As far as the record now shows, the court would have been fully justified in finding that all of Higgins' acts under the original oral contract were done lawfully; that he was a fully licensed general contractor; that his work was done properly and the job was substantially completed by him according to plans and specifications; that the only real trouble came from Broman's occasional interferences; that these troubles and interferences were no more than the acts of an owner; that these troubles were handled and rectified by Higgins; that Higgins sold even his own home to make up deficiencies caused by Broman improperly and maliciously withholding funds; and that Higgins acted in highest good faith towards [188 Cal. App. 2d 76] all parties concerned, including owner Desert, the materialmen, labor, and the subcontractors.

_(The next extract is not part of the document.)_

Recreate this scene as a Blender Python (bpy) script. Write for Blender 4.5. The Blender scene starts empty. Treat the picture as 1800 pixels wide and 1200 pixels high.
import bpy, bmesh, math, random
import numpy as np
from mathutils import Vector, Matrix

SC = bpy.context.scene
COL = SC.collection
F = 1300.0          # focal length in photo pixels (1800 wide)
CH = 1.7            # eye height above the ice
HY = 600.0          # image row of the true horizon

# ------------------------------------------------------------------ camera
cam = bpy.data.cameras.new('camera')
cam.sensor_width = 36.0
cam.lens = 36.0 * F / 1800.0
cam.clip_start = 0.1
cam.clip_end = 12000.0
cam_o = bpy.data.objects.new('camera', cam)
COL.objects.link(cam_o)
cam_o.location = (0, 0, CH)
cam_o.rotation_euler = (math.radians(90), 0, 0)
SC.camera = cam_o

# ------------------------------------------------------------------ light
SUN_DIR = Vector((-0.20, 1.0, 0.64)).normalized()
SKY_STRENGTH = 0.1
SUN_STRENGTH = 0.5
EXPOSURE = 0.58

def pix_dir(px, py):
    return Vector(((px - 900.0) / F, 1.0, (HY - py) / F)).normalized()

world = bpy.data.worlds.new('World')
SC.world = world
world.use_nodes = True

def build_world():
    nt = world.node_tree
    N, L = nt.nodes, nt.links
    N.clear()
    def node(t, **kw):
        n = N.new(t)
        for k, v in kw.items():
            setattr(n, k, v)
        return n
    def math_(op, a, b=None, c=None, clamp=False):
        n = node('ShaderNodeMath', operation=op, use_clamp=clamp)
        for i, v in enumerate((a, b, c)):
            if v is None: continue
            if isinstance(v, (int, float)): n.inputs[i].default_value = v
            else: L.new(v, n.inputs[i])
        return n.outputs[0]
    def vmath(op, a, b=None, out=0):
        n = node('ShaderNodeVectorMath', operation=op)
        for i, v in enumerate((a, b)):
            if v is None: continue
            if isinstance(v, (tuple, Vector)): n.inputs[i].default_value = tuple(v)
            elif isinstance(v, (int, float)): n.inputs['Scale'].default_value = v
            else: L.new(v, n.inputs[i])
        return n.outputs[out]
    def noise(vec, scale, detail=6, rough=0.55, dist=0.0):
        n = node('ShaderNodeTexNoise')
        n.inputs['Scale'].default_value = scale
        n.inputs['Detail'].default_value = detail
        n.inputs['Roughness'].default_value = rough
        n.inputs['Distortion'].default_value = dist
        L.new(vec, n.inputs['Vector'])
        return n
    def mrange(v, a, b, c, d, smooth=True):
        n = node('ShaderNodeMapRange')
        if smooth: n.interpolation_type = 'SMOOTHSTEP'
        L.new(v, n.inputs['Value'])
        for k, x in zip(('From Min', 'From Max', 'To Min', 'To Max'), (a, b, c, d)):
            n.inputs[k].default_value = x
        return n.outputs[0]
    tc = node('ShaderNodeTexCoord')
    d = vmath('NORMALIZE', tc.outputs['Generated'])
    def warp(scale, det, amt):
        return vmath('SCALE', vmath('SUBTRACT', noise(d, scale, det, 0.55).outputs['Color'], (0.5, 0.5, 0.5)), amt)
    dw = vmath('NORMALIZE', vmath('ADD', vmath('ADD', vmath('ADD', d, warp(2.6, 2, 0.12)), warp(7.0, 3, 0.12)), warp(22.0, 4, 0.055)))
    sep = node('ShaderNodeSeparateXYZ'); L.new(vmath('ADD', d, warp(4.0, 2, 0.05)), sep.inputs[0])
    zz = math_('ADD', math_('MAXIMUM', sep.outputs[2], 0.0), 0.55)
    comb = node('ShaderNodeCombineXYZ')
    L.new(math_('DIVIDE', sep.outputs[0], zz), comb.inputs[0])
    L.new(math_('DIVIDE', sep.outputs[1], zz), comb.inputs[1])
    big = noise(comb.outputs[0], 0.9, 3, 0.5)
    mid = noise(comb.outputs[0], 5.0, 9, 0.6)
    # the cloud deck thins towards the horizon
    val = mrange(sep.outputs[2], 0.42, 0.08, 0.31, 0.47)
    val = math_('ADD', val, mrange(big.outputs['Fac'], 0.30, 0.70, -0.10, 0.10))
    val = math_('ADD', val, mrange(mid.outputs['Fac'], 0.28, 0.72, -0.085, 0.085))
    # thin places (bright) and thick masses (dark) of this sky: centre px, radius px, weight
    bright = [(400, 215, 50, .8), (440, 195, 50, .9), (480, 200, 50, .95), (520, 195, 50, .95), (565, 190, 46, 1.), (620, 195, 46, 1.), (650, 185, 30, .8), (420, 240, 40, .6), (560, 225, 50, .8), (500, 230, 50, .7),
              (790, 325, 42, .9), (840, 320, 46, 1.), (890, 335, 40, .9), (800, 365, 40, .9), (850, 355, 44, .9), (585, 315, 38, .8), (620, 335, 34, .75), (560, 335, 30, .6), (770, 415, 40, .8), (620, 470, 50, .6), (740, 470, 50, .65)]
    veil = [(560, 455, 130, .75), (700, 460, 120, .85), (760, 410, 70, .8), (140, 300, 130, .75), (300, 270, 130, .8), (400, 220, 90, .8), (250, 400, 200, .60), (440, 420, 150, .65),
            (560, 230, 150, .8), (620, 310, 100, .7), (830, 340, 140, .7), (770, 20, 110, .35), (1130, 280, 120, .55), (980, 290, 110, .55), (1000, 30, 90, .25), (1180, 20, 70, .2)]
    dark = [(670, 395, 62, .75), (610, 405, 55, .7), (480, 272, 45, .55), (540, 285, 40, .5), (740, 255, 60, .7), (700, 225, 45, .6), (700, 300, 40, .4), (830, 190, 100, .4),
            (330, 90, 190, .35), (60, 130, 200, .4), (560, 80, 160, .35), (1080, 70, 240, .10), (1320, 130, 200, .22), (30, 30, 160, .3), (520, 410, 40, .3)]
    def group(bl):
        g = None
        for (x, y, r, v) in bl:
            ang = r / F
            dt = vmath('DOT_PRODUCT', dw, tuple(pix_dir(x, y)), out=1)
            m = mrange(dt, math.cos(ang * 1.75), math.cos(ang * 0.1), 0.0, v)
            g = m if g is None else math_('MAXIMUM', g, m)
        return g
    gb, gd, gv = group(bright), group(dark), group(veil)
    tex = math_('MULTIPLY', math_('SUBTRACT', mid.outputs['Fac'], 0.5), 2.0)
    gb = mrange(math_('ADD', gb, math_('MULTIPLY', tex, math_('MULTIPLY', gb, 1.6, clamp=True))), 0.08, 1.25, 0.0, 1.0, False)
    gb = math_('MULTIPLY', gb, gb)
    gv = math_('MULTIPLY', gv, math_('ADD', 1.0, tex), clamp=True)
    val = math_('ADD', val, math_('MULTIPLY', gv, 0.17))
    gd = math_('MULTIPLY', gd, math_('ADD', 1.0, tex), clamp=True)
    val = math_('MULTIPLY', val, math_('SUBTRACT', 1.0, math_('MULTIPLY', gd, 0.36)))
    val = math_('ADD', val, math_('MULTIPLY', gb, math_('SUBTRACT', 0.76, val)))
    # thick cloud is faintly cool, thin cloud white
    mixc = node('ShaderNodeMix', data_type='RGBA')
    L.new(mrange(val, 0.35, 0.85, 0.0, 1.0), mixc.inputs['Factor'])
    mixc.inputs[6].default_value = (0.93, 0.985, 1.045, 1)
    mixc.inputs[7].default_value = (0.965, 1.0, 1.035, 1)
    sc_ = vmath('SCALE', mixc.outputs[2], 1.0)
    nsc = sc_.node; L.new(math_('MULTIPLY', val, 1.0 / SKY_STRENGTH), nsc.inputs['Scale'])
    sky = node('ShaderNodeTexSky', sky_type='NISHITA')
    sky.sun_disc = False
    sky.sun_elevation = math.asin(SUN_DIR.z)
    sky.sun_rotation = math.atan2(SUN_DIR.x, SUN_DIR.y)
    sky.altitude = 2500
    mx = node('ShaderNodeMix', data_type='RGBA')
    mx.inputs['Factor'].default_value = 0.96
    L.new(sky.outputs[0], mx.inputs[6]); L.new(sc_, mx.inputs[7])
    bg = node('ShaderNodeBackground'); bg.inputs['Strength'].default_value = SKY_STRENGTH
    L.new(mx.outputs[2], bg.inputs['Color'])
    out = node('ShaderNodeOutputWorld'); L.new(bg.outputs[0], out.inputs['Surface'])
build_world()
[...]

The case of Rigney v. De La Salle Institute, 10 Cal. App. 2d 492 [52 P.2d 579], cited by respondents, is clearly distinguishable in that in that case the contractor-agent was duly licensed, was known to the claimants to be duly licensed, was dealt with by them in that capacity, and there was no evidence from which any inference of culpable intention attached to the defendant institute.

We conclude that giving full value to the inferences and presumptions available to Higgins, there was sufficient evidence to have supported a judgment in his favor and on the evidence. The matter should have been decided on the merits, and the granting of a nonsuit was improper.

The judgments are reversed.

Griffin, P. J., and Coughlin, J., concurred.